Davide è riuscito nell’impresa impossibile di realizzare tutt’altro che una storia di vecchi reduci, tutt’altro che una messa da morto in celebrazione del nulla, e tutt’altro che una storia isolana, sarda-e-basta. Il suo documentario racconta della provincia e potrebbe essere esportabile ovunque nel resto del paese: i tentativi di fuga e di volo, la costruzione lenta ma solida di una cultura altra rispetto all’offerta industriale e televisiva, le conquiste e le delusioni, i suoni rimasti dentro in testa e dentro al cuore in mancanza di supporti per registrarli e conservarli.

Davide racconta e fa raccontare senza curarsi delle differenze di espressione stilistica, cosa che allora in provincia accadeva spontaneamente e veniva largamente praticata (basta pensare alle raccolte e ai concerti organizzati nel veneziano da Rockgarage, dove condividevano spazio sul vinile e sul palco gruppi punk, dark, sperimentali, rock, fusion etc.).
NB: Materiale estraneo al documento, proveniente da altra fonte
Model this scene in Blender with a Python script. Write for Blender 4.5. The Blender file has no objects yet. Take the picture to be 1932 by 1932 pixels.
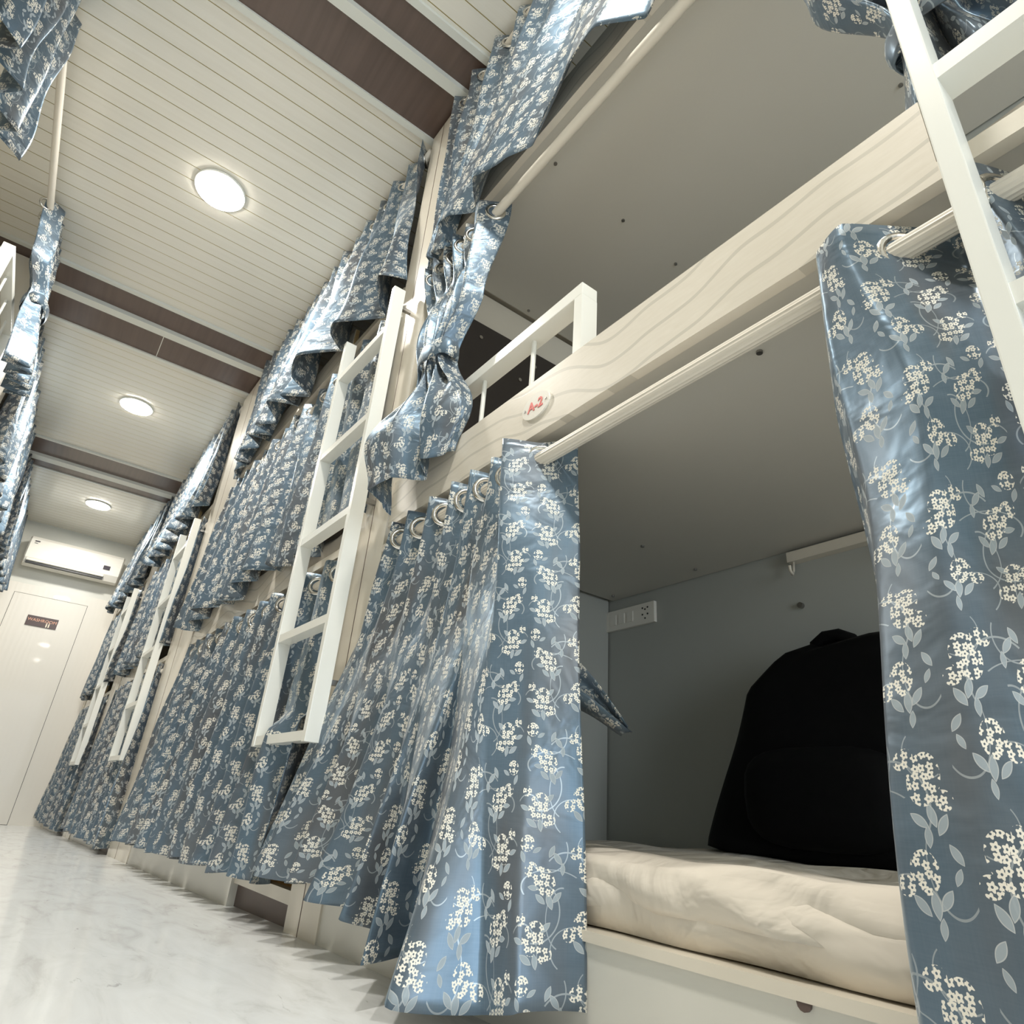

Ecco quindi i gruppi sotterranei come Nice Ray e Vapore36 che spedivano cassette alle fanzine non tanto con lo scopo di vendere nastri a due soldi, quanto di lanciare messaggi in bottiglia con la speranza forte che non finissero sulle spiagge sbagliate. Ecco i primi gruppi anarcopunk, come i PSA di Sassari, che hanno ispirato decine di ragazzini a prendere uno strumento in mano e a sbattersi. Ecco i primissimi video, realizzati a costo di sacrifici economici enormi in un periodo storico senza telefonini né internet quando la tecnologia era saldamente in mano a gente ricca che poteva permetterselo – trovo sia importante ricordarselo, giusto per capire meglio come mai grande parte delle testimonianze di allora passa attraverso cassette obsolete, foto sfuocate e fotocopie di fotocopie.

Spittle ha realizzato un album raccogliendo per intero una manciata di pezzi che nel film si possono soltanto ascoltare parzialmente: tredici tempeste del cuore scatenate nel mezzo del Tirreno tra il 1982 e il 1989, ognuna a testimoniare che nel nostro paese esistevano voci meravigliose e forti, costrette all’oscurità perché distantissime e differenti da quella del padrone.